§ What you have to do
Below is a block of data; give all of it again word for word.

§ Data segment
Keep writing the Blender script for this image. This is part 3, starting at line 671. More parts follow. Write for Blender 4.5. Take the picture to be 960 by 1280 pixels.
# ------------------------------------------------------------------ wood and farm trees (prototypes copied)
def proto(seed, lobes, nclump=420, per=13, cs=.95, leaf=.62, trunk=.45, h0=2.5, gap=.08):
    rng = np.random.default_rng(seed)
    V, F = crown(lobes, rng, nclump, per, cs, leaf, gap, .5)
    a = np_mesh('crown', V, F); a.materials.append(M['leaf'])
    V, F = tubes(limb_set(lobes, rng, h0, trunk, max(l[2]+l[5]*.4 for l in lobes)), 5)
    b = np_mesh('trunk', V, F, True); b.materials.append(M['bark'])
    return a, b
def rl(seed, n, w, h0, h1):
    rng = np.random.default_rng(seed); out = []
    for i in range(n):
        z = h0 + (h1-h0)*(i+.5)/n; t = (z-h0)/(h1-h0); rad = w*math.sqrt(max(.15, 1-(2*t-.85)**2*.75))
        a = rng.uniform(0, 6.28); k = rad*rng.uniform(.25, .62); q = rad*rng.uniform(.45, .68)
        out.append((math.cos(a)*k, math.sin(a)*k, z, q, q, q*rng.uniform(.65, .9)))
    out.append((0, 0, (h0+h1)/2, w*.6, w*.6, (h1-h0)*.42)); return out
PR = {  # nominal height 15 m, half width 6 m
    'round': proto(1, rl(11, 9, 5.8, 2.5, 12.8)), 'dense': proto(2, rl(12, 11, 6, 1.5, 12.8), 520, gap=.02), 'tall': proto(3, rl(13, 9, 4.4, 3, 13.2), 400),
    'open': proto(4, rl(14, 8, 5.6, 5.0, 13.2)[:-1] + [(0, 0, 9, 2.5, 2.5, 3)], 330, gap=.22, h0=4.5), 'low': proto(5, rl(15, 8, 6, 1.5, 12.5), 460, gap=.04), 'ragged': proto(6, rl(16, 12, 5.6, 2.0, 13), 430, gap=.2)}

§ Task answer
Keep writing the Blender script for this image. This is part 3, starting at line 671. More parts follow. Write for Blender 4.5. Take the picture to be 960 by 1280 pixels.
# ------------------------------------------------------------------ wood and farm trees (prototypes copied)
def proto(seed, lobes, nclump=420, per=13, cs=.95, leaf=.62, trunk=.45, h0=2.5, gap=.08):
    rng = np.random.default_rng(seed)
    V, F = crown(lobes, rng, nclump, per, cs, leaf, gap, .5)
    a = np_mesh('crown', V, F); a.materials.append(M['leaf'])
    V, F = tubes(limb_set(lobes, rng, h0, trunk, max(l[2]+l[5]*.4 for l in lobes)), 5)
    b = np_mesh('trunk', V, F, True); b.materials.append(M['bark'])
    return a, b
def rl(seed, n, w, h0, h1):
    rng = np.random.default_rng(seed); out = []
    for i in range(n):
        z = h0 + (h1-h0)*(i+.5)/n; t = (z-h0)/(h1-h0); rad = w*math.sqrt(max(.15, 1-(2*t-.85)**2*.75))
        a = rng.uniform(0, 6.28); k = rad*rng.uniform(.25, .62); q = rad*rng.uniform(.45, .68)
        out.append((math.cos(a)*k, math.sin(a)*k, z, q, q, q*rng.uniform(.65, .9)))
    out.append((0, 0, (h0+h1)/2, w*.6, w*.6, (h1-h0)*.42)); return out
PR = {  # nominal height 15 m, half width 6 m
    'round': proto(1, rl(11, 9, 5.8, 2.5, 12.8)), 'dense': proto(2, rl(12, 11, 6, 1.5, 12.8), 520, gap=.02), 'tall': proto(3, rl(13, 9, 4.4, 3, 13.2), 400),
    'open': proto(4, rl(14, 8, 5.6, 5.0, 13.2)[:-1] + [(0, 0, 9, 2.5, 2.5, 3)], 330, gap=.22, h0=4.5), 'low': proto(5, rl(15, 8, 6, 1.5, 12.5), 460, gap=.04), 'ragged': proto(6, rl(16, 12, 5.6, 2.0, 13), 430, gap=.2)}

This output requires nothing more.